Start a Startup on a $1 Budget

It could take years of your life. It could burn all your savings. It could ruin your relations or marriage. And yes, no matter how much you will work, you would most probably fail. But whoever you are, the best thing you could do with your life is start a startup. Right now.


Part 1: Rich kids

I had a meeting today with a young lady, in her mid-20s, who was exploring the idea of funding a startup. “What do you do for a living right now?”, I asked. “Mostly charity: children and education”, she answered.

That’s wonderful but wrong. You don’t do charity early in life — you do it much later. You first build a fortune. Your fortune. Only after that, you start giving back. Doing “charity” in your 20s or 30s is actually wasting money. Your parents’ money. And your potential.

If you actively fight whale hunting in the Pacific or tie yourself against a tree in the Amazonian forest — that’s activism, not charity. And yes that suits your age and I encourage you to do it. That’s a good way to travel, to see the world while staying humble and involved. It builds character and makes you a better person.

If you come from money, the best thing you could do is start a startup. It will arm you with a set of skills for the rest of your life. There’s nothing more worthy than being a self-made man or woman.

It is going to be hard, but try to do it with just $1. What I mean is don’t hire a web agency for $20,000 to build a website from scratch — buy a theme for $25 and adapt it. Hosting is free. You get it: ramen will do it even if you can afford caviar. What you can use is your dad’s or your mom’s rolodex but not their wallets.


Part 2: Nerds

“Build a startup on a $1 budget” is a metaphor — take it cum grano salis; I am trying to make a point here and I hope you’re smart enough to get it. The truth is that starting a startup is expensive: in terms of energy, focus and commitment but also in terms of money and opportunity costs. Even if you’re working on something of value, most chances are you won’t be able to generate revenue for months (maybe even for years). You need to take this into account as it could easily lead to some nasty discussions with your significant other or with your family and parents that are supposed to support you during this hard times. Relations may be damaged in the process of you becoming a millionaire.
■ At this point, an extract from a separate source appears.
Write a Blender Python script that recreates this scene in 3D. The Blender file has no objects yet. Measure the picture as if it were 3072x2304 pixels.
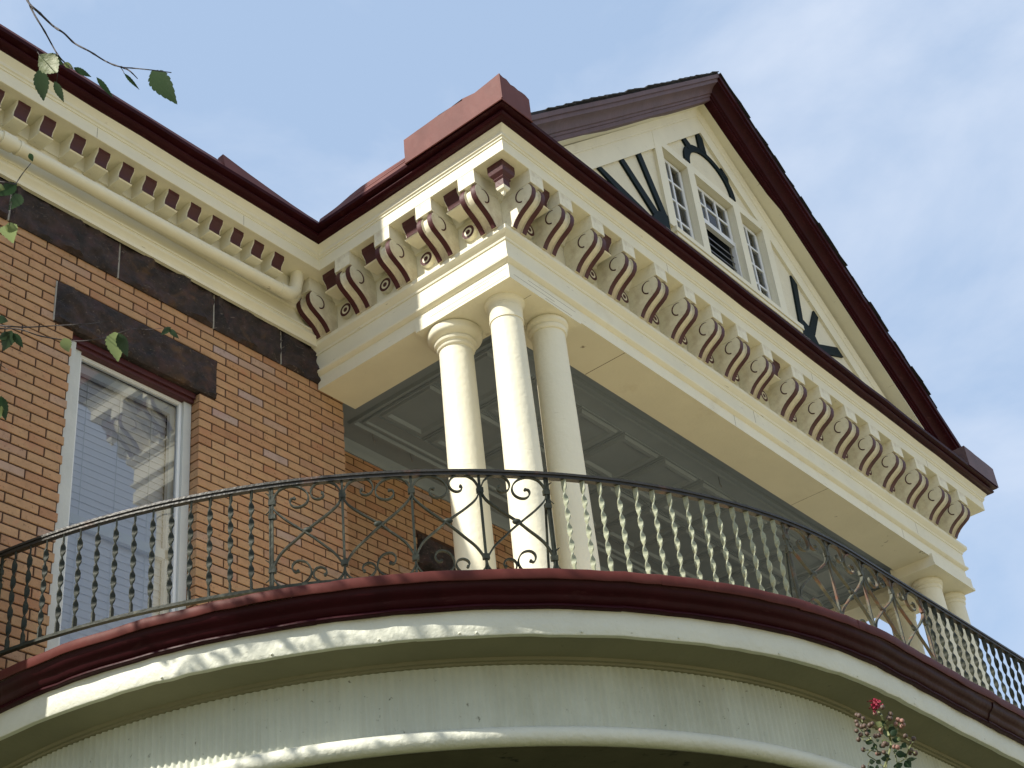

But you’re a nerd, a smart guy/gal from humble origins, you’re used to working hard and making the most of the little resources you have. You are already in a startup mindset — you’ve always been. This is the advantage of the hungry wolves.

What you really need is to let the wolf inside you feed on the nerd. Allow yourself to be aggressive (the road to fortunes is not for the faint-hearted). Not physically “aggressive”, of course, but aggressive in setting your ambitions and high milestones, assertive in your attitude, tough in negotiations, courageous on stage or in press statements, insistent in following through with investors and partners, decisive in hiring and firing people, restless in searching solutions, strong in supporting the morale of the others and resilient above all.

Get outside the comfort zone — get out there and find a co-founder. If you are a Wozniak start searching for your Jobs. It’s not like you have a choice — in your heart, you know it already that starting a startup is your only chance to make it big. So, start a startup.


Part 3: Corporate executives

Let me be clear on this: all corporate execs are virgins in denial.

As a senior exec, you had time to acquire all the bad reflexes. Coming from a well-structured company, with well-defined processes and seniority levels is probably the worst background for a startup founder. You have to move to a very different mindset (from scaling and maintaining to testing and building, from harvesting to seeding, from delegating and outsourcing to doing it yourself and keeping it in-house) — and this is going to hurt.

Welcome to chaos. Welcome to inventing your own job description. And, again, welcome to the company you have to build with a $1 budget. (No purchasing department, no protocol budget, no company retreats, no PwC consultants lined up on the hallway).

Moving from being a big shot in a corporation to being practically a nobody with a startup will deflate your ego. As a corporate exec, you probably managed budgets of millions — that made a lot of people depend on your decisions and moods. Now, your startup’s budget is insignificant for these people. So, many of the doors that used to open wide for you will now stay closed. Many of the old partners and suppliers will turn their back on you. Many of the privileges of the old job won’t be available for the new, less significant you.

There are two possible outcomes of this: either you fail (and all your former colleagues will consider you a fool) or you’ll make it big (and all you’re former colleagues will consider you a lucky son of a bitch). Embrace it and start a startup today.